Will criminal prosecutions of a former president and his top officials be polarizing? Of course. But no more so than the fantastic and absurd attacks we've suffered through just the first eight months of Obama's presidency: Obama's death panels; Obama's concentration camps, Obama wants to take over banks, the health care industry, and the car industry; Obama is from Kenya; he's a terrorist, Nazi, a socialist, and a community organizer funneling billions to ACORN. And when in our nation's history has anyone ever suggested excusing murderers because prosecuting them would polarize the community? Did we fail to prosecute the murderers of civil rights workers because the local community was adamantly opposed? Was William Calley excused from trial for the My Lai massacre because the country was deeply divided over Vietnam?

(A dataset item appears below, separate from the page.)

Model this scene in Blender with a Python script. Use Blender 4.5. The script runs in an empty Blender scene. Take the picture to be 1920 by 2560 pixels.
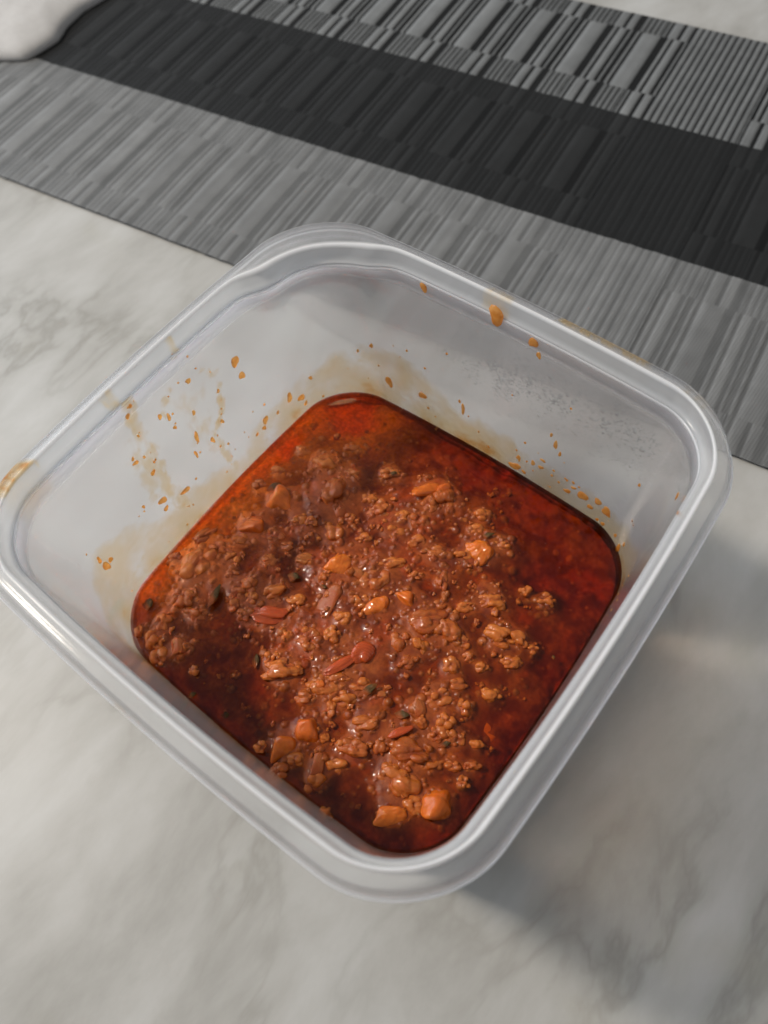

The better question is: will prosecuting every criminal, from the highest (Bush) to the lowest interrogator, deter future presidents, top advisers, and low level agents and contractors from repeating those crimes in the future? And the answer that no one denies, is: Yes. Without question. Will prosecuting our own war criminals restore our honor in the eyes of the rest of the world and help return a little bit of our self respect at home? Yes and yes.